- GIVEN PROBLEM -
Wherever the word "Blender" appears in a line, extract that line.

- EXERCISE MATERIALS -
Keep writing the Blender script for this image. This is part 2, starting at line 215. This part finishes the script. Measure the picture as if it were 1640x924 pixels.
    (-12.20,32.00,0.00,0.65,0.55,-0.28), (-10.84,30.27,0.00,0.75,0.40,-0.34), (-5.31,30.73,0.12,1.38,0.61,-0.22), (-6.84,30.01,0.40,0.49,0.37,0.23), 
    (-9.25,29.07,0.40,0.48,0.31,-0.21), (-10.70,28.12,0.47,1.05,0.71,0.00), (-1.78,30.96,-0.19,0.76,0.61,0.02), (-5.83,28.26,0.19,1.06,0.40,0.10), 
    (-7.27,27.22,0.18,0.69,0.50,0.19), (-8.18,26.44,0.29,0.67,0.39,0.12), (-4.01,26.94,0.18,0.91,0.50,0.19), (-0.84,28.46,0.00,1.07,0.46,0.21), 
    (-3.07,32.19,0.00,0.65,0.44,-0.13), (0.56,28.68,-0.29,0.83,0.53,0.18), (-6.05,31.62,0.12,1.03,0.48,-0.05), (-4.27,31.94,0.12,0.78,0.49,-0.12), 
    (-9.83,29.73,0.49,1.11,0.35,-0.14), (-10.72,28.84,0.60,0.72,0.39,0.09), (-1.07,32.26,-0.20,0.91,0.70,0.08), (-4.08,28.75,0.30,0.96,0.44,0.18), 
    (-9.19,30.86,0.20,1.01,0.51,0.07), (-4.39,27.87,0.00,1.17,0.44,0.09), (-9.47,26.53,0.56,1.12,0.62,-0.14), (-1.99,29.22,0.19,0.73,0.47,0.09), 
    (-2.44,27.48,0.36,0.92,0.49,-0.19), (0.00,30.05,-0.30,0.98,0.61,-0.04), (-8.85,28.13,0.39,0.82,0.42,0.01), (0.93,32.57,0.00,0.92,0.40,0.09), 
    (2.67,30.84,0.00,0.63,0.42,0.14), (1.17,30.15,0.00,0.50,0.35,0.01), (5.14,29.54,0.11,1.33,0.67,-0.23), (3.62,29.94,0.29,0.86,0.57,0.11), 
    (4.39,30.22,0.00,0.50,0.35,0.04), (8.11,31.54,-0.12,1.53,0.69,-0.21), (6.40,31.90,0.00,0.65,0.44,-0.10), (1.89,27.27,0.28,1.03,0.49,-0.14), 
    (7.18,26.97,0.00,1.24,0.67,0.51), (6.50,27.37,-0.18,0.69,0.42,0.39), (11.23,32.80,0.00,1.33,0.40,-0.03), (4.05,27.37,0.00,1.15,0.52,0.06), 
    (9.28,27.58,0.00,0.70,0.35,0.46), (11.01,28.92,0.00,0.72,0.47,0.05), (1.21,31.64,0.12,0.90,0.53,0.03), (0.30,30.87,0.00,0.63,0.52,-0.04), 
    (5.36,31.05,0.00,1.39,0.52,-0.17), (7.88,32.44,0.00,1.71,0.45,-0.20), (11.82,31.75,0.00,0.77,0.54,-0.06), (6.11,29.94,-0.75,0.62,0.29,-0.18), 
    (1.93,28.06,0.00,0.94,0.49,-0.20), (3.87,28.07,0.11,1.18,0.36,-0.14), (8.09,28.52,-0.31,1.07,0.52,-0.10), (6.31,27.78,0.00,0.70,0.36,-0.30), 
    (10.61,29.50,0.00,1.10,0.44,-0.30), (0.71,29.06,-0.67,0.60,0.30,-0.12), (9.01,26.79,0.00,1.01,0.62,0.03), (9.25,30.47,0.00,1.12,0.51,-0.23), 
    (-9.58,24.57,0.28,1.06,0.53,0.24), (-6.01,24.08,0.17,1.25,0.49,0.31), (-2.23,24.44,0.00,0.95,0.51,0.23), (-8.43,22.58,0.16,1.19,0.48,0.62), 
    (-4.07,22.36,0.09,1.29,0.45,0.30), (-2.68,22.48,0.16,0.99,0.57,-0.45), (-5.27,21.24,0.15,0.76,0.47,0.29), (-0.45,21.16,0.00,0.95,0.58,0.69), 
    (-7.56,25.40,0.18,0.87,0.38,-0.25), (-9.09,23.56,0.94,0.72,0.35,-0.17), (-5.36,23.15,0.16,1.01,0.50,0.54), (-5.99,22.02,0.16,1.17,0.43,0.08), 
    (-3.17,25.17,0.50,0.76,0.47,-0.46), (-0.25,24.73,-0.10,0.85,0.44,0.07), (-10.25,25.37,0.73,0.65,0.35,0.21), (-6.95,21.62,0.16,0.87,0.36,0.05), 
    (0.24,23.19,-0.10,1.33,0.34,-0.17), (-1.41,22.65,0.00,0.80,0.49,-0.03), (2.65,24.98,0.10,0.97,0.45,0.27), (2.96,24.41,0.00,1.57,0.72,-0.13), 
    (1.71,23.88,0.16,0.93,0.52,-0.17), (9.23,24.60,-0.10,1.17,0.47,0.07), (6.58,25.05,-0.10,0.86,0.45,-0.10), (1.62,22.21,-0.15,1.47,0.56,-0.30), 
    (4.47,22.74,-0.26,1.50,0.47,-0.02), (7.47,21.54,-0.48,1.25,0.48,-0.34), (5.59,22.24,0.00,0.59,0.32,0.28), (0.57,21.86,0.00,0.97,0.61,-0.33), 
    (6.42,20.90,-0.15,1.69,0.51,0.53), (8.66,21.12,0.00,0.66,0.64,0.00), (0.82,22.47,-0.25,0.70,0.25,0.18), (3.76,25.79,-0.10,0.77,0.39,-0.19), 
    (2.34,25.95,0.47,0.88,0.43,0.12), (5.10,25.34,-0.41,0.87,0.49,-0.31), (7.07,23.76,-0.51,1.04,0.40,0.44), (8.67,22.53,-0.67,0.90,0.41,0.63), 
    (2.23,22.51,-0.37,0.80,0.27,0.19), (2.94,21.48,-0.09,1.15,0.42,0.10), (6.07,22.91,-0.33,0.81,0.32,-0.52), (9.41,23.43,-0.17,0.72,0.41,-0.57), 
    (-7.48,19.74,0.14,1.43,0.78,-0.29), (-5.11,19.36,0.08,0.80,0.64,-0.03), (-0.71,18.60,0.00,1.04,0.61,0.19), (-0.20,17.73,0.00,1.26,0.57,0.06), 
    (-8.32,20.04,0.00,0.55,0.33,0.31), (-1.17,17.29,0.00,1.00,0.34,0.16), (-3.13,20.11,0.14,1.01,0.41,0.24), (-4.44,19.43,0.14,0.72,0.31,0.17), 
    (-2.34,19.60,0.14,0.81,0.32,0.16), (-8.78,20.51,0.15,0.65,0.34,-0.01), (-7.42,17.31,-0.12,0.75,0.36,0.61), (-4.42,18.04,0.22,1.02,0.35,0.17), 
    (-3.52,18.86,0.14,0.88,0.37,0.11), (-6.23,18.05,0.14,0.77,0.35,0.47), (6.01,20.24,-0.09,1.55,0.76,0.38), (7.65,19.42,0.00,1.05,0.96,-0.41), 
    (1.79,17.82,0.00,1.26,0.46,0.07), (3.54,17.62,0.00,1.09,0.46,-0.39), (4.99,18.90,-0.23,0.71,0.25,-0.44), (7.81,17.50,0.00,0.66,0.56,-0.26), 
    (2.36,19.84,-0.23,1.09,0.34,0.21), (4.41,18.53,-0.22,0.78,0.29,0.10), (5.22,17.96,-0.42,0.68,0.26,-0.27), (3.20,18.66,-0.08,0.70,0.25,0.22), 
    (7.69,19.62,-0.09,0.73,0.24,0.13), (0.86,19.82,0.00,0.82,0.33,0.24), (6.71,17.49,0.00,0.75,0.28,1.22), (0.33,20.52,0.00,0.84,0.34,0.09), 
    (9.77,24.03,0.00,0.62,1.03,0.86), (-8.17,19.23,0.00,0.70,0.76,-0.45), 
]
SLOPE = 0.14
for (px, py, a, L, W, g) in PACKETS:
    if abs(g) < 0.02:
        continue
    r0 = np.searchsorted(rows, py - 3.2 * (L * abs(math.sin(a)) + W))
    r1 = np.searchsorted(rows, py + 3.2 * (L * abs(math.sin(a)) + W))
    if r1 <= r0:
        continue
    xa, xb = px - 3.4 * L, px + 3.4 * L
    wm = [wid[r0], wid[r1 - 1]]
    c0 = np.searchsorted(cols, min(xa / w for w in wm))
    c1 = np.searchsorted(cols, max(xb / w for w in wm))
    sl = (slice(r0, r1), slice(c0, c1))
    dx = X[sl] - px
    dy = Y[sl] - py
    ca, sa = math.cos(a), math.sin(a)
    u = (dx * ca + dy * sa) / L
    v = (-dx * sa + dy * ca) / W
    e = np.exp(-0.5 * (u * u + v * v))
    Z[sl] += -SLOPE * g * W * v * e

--

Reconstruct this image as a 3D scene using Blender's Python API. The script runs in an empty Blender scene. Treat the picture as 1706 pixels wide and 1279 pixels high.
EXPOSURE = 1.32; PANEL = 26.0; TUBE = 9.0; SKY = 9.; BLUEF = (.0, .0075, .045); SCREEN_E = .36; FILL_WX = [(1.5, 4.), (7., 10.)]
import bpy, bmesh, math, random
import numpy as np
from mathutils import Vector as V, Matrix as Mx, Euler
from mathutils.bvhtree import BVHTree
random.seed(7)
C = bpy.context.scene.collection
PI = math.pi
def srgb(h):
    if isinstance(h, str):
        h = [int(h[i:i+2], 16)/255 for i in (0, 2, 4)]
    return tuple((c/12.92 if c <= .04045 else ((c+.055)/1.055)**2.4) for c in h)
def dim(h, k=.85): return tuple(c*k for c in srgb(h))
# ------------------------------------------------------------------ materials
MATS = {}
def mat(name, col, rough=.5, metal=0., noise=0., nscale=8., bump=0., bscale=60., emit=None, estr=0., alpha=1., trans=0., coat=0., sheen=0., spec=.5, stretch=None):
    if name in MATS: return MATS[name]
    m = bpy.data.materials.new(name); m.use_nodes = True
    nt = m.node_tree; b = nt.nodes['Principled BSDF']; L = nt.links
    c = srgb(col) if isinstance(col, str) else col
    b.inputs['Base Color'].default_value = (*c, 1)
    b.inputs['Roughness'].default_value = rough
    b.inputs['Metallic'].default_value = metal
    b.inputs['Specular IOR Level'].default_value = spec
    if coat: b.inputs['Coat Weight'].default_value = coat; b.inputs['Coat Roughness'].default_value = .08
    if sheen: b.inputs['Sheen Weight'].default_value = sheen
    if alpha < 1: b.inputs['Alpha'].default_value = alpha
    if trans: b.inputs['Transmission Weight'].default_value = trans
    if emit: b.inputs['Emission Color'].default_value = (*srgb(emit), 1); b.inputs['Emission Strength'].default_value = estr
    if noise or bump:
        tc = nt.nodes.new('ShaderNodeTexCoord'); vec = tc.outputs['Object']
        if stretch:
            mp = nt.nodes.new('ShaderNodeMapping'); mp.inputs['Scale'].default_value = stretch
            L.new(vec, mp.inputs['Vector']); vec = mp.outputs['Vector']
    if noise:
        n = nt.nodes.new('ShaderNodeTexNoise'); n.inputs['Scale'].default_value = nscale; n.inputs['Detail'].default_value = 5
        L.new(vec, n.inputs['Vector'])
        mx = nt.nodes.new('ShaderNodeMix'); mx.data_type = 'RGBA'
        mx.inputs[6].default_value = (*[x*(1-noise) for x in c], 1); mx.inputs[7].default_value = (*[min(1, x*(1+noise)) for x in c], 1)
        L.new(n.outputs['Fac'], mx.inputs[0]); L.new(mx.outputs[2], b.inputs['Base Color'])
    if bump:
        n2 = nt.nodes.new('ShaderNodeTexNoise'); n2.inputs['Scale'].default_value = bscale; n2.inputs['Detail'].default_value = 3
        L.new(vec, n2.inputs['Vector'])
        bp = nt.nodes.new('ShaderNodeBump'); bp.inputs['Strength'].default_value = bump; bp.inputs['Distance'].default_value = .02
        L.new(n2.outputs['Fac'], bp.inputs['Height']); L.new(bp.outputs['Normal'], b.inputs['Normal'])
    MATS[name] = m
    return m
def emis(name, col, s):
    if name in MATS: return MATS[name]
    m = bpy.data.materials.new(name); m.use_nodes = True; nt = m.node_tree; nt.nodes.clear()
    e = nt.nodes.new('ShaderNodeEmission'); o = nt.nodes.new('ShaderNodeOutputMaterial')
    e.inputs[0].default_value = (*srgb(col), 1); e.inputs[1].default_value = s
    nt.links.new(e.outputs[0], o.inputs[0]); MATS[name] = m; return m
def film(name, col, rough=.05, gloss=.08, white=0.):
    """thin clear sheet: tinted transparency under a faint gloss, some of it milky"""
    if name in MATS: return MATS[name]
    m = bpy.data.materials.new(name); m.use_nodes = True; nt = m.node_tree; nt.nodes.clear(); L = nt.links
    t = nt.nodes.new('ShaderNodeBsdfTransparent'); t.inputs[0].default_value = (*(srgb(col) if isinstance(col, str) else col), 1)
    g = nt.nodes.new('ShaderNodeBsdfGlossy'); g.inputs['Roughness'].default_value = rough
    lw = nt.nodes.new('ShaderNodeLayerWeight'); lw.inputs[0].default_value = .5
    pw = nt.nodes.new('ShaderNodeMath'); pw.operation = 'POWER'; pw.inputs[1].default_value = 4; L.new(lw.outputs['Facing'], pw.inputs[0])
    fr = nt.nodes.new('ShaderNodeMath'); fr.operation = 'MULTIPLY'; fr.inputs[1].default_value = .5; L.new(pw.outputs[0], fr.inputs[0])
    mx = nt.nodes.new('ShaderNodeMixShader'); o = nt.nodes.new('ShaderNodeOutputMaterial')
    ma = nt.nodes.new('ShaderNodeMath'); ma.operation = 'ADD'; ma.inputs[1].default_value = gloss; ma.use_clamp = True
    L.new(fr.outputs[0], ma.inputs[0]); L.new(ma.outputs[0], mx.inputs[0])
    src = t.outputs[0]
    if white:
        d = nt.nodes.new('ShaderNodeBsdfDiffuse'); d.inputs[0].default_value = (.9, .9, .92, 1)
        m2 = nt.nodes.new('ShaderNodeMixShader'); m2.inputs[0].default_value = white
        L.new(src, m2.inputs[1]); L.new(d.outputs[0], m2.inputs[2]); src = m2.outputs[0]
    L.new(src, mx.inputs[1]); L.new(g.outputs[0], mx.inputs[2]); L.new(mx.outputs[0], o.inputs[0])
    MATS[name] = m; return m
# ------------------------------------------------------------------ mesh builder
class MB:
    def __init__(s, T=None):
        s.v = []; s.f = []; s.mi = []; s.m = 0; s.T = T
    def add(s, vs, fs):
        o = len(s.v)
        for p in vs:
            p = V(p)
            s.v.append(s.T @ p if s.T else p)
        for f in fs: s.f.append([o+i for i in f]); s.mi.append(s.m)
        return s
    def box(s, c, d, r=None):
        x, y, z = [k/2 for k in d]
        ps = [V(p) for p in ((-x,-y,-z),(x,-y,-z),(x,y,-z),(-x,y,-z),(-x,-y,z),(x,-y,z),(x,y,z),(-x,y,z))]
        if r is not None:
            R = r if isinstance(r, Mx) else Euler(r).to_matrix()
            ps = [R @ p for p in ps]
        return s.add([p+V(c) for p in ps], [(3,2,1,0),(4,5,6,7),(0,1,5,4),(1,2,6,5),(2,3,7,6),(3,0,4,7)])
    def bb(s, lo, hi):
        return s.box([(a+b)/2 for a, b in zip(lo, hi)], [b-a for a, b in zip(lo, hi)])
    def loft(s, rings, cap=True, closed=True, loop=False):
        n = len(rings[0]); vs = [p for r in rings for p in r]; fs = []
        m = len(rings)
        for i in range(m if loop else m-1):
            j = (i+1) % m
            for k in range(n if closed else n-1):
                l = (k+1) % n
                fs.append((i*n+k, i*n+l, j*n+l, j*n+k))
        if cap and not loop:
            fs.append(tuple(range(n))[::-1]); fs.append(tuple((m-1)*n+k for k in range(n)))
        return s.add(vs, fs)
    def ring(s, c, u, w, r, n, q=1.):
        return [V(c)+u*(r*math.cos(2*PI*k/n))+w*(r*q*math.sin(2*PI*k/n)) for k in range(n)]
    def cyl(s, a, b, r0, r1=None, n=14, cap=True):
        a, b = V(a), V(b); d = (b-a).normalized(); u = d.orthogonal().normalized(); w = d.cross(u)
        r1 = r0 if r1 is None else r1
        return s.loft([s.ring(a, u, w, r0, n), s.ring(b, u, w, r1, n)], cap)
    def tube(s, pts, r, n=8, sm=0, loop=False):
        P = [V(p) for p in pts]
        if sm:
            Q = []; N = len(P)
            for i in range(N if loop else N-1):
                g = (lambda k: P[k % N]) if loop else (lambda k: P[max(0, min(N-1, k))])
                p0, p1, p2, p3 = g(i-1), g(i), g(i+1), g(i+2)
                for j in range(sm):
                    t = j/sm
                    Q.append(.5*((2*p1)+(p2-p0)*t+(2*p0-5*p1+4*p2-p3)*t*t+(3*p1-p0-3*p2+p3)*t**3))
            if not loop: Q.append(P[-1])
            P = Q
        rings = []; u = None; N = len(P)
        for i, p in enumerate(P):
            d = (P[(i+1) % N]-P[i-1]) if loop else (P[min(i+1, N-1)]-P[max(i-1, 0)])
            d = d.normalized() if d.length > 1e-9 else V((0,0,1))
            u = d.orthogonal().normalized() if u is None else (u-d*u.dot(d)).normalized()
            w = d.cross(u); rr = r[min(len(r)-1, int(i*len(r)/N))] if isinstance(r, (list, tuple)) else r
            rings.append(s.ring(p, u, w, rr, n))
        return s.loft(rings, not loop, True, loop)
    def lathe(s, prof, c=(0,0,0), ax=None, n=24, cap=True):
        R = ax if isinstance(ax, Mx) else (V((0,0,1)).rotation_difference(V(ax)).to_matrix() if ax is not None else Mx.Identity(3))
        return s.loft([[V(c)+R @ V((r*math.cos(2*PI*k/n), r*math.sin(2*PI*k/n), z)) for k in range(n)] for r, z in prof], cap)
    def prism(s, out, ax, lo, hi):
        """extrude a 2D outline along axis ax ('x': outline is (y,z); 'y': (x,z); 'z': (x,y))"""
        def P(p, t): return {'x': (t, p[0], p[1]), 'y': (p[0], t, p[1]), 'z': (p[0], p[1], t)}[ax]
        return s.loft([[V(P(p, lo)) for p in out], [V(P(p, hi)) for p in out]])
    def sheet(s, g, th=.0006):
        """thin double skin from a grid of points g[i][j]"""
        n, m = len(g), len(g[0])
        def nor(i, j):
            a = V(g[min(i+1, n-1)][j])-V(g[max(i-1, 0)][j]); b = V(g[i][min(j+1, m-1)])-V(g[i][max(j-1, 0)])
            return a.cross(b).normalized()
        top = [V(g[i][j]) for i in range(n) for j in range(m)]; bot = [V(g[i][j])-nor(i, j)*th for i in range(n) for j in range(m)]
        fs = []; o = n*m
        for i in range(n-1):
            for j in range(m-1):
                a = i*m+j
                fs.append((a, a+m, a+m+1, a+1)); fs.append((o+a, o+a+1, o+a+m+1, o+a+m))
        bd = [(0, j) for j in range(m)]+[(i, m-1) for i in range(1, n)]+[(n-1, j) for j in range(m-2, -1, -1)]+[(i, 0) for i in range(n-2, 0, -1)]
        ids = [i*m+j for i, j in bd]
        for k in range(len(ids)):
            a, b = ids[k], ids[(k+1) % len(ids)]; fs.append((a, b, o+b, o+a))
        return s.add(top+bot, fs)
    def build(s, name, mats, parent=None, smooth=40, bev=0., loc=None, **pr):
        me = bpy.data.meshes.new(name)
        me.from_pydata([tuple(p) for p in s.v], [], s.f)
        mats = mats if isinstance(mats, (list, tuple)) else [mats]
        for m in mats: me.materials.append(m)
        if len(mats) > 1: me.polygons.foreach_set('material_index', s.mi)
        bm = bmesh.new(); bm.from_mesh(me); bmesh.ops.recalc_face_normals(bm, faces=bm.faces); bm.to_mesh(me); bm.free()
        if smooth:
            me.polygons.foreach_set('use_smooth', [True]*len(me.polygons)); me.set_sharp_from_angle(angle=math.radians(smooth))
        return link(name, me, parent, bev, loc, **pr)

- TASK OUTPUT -
Keep writing the Blender script for this image. This is part 2, starting at line 215. This part finishes the script. Measure the picture as if it were 1640x924 pixels.
Reconstruct this image as a 3D scene using Blender's Python API. The script runs in an empty Blender scene. Treat the picture as 1706 pixels wide and 1279 pixels high.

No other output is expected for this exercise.